**STATED PROBLEM**
Track down every line below that holds "scene" and copy it.

**DATA**

◆ ◆ ◆ ◆

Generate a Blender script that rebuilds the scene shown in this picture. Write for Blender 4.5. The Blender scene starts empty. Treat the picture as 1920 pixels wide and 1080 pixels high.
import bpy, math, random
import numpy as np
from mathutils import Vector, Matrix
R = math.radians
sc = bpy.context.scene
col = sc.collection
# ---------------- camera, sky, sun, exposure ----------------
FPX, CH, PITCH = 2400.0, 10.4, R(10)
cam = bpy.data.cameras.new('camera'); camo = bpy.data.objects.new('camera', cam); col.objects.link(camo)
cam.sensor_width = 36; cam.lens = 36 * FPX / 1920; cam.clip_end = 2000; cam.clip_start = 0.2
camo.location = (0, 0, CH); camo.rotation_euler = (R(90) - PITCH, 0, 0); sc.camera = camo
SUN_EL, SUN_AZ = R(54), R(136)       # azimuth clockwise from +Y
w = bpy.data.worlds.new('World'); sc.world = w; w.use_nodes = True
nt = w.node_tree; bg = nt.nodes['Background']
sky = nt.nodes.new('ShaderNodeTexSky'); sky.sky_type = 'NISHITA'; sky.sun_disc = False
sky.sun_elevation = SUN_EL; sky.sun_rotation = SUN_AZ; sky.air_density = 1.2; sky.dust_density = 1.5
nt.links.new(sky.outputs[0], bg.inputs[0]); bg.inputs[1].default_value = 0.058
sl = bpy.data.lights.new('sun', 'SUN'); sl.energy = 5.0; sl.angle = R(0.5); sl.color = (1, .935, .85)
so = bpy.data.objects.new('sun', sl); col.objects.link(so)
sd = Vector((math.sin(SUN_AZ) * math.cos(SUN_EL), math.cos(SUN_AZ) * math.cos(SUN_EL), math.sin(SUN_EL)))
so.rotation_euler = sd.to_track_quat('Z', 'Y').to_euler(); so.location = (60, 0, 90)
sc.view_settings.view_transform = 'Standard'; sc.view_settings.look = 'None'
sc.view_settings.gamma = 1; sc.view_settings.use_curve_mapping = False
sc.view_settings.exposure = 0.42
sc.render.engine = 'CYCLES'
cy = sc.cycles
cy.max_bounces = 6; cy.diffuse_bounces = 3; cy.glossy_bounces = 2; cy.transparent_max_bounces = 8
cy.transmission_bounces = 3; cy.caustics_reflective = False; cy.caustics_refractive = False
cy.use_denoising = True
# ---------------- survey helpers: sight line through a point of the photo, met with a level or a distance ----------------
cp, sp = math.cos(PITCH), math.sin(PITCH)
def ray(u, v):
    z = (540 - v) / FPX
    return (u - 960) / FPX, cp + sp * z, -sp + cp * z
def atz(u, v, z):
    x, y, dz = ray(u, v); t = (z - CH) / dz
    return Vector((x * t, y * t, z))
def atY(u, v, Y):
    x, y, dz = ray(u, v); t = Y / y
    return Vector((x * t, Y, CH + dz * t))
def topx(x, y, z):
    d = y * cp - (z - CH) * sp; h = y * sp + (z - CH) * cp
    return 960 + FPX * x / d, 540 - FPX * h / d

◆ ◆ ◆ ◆

**EXERCISE RESULT**
Generate a Blender script that rebuilds the scene shown in this picture. Write for Blender 4.5. The Blender scene starts empty. Treat the picture as 1920 pixels wide and 1080 pixels high.
sc = bpy.context.scene